In 2013, Jim Scott, Knox County FFA advisor and landscape design and management instructor, had the vision for the annual trip. Participating students are now becoming leaders in their field.

“Ours is the only high school in the country that has this unusual opportunity to serve the military men and women resting at Arlington National Cemetery,” Scott says. “It came about because our students are members of the National Association of Landscape Professionals, and we do this service project each year with 500 green industry professionals from across the country. It’s one way our students can give back to our nation.”

Every July, Scott takes up to six students on the 400-mile trip to D.C., where they spend two days working at Arlington National Cemetery. They also visit a major league baseball park or the Congressional Country Club so students can see career opportunities in landscape design.

“At Arlington, we are assigned a crew leader who leads our group through tasks such as irrigating, fertilizing and planting flower beds,” Scott says. “Our students interact with green industry leaders from across the country, which allows them to network and build connections. We also spend time on Capitol Hill, where we meet our senators and express concerns we have about agriculture and the green industry.”

Money for the trip is raised by their FFA chapter, and each student attending contributes a portion of the cost. Austin Anderson, a senior, served at Arlington National Cemetery in 2016.

“I’m involved in JROTC, so I’m pretty patriotic already, but being at Arlington and seeing where thousands of people who protected our country are buried was a true privilege,” Anderson says. “We cared for those grounds like we were caring for our brothers. It was very meaningful.”

Junior Joe Arms also attended in 2016. It was his first time to visit Washington, D.C.

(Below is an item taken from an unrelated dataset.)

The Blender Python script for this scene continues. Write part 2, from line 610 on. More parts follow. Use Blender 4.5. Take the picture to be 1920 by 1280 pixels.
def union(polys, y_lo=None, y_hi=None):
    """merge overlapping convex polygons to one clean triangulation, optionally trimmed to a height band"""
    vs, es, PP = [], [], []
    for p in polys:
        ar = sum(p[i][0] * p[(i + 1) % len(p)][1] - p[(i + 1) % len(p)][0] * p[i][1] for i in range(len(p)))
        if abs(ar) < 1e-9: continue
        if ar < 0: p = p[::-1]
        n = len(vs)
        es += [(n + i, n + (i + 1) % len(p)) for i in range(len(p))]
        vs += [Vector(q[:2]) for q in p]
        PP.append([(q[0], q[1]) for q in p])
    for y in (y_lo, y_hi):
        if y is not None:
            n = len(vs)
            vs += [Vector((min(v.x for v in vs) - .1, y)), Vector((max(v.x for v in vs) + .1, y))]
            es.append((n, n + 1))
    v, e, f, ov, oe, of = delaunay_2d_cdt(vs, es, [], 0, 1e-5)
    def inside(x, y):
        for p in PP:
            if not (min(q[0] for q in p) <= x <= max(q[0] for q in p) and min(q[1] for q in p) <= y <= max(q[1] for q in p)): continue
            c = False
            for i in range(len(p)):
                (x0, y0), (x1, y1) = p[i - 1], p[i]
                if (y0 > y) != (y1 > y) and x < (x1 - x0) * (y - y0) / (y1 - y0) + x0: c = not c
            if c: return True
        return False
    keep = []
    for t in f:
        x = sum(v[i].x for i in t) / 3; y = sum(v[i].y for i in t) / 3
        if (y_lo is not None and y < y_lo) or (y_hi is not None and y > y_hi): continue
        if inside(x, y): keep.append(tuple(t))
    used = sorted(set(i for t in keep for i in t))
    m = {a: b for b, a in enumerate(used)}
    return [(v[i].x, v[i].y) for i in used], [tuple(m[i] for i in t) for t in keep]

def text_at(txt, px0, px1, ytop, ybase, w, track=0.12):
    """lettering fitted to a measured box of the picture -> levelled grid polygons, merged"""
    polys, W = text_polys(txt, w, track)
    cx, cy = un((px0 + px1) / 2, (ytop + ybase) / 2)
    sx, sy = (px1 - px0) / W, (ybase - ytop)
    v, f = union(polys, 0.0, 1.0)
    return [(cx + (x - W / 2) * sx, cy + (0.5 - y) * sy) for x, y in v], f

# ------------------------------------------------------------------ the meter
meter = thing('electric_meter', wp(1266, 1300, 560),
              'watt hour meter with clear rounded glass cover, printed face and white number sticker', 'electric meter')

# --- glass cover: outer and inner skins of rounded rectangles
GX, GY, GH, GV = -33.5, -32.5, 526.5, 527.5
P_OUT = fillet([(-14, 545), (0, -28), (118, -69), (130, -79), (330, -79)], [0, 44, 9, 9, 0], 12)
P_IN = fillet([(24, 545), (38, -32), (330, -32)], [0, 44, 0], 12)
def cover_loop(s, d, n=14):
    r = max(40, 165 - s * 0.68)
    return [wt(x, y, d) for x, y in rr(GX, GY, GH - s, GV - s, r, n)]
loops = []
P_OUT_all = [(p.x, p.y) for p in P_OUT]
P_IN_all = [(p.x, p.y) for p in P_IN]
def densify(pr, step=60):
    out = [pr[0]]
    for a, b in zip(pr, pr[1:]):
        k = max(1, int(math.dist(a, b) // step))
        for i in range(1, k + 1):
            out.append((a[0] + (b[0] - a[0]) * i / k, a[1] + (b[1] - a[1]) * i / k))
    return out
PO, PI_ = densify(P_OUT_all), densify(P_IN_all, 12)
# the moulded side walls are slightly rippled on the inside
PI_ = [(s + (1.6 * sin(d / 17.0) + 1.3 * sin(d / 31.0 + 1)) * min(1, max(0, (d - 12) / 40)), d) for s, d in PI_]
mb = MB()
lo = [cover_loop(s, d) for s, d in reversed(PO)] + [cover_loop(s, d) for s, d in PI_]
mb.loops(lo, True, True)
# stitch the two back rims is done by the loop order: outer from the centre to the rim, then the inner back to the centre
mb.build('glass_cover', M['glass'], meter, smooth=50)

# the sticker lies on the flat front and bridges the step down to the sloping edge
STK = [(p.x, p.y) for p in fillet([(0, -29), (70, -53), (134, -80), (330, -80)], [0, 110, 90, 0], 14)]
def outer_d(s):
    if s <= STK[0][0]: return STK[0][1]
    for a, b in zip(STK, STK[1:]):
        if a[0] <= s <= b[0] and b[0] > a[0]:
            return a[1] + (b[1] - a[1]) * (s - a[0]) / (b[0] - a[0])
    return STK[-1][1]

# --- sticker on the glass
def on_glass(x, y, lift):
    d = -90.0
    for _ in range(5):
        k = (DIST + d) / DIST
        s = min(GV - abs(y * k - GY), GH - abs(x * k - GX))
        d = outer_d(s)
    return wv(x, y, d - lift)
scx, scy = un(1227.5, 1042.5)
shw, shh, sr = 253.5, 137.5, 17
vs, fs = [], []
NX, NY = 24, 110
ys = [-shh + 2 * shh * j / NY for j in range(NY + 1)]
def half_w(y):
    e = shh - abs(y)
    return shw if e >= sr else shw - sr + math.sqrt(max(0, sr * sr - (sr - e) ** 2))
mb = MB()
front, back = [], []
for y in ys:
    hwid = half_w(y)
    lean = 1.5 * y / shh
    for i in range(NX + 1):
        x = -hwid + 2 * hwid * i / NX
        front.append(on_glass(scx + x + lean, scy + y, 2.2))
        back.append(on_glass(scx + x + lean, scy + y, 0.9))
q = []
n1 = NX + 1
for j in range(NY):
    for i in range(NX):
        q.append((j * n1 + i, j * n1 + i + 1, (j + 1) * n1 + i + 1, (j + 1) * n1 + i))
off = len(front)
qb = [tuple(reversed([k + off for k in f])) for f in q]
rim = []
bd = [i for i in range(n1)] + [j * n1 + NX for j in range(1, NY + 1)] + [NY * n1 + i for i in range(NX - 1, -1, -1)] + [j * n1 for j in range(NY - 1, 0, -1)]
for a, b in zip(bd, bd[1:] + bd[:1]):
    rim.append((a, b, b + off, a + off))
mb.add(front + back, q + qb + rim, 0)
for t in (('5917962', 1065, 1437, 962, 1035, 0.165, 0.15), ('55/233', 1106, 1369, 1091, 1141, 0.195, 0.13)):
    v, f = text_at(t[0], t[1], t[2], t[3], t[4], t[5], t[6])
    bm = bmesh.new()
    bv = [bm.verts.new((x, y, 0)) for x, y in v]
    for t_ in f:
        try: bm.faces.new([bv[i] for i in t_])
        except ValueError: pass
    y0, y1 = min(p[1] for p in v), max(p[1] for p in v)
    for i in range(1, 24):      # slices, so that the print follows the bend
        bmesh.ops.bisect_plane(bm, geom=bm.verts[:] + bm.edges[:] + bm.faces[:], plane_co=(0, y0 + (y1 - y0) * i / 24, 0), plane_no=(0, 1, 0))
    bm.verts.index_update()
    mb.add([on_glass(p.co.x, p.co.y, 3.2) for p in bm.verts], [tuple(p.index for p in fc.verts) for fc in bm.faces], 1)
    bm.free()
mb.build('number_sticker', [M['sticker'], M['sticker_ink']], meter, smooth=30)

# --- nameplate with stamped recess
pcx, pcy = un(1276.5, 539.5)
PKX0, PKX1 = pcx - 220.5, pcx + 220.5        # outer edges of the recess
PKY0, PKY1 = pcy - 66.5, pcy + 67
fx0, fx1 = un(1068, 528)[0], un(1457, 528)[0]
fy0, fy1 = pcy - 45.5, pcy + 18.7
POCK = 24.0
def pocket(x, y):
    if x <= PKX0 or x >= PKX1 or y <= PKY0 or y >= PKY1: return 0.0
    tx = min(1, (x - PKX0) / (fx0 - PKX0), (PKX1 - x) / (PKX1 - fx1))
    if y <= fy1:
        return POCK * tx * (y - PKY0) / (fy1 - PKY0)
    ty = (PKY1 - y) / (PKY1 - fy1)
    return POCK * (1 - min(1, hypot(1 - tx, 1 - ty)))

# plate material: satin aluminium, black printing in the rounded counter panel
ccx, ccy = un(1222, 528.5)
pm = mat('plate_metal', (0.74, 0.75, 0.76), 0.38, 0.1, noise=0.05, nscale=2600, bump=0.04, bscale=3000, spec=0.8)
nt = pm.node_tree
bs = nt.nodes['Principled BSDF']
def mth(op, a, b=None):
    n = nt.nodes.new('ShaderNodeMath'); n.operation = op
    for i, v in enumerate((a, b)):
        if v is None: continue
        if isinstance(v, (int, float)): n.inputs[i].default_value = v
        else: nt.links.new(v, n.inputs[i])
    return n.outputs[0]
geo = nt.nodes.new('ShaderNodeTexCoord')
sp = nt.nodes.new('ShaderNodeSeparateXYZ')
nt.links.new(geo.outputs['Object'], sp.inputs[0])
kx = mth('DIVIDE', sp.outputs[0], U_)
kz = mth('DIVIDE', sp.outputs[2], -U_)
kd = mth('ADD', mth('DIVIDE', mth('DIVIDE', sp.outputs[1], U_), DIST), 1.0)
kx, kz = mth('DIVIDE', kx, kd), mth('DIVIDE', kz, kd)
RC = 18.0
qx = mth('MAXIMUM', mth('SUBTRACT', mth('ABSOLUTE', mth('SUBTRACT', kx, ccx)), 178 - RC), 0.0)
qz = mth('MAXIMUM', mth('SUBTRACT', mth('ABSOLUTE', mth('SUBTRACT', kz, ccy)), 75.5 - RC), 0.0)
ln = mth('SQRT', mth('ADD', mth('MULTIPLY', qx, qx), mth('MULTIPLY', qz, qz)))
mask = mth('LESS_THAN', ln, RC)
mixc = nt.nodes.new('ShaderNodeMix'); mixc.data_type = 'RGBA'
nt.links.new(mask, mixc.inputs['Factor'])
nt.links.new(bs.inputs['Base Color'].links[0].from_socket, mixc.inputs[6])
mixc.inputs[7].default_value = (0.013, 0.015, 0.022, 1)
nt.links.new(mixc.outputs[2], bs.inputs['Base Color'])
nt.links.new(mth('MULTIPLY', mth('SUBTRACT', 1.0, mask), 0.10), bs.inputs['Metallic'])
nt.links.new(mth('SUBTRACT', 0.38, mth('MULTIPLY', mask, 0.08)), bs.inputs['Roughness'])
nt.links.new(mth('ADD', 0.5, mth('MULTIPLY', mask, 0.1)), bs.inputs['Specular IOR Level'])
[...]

“It was astonishing. We got to go into parts of the cemetery that the public doesn’t get to see,” he says. “To see what seems like miles of gravestones in a historic place like that was an incredible, once-in-a-lifetime opportunity. You can’t understand the significance of it until you are there.”

Scott says students are usually a little apprehensive about serving at such a sacred cemetery, but it’sextremely rewarding.

“Students often have an ‘aha’ moment,” Scott says. “Living to serve is a key part of the FFA motto, and we try to serve in a way that will make a difference in students’ lives. This project helps them become contributing members of society and builds their character. For me, that’s one heck of a payday.”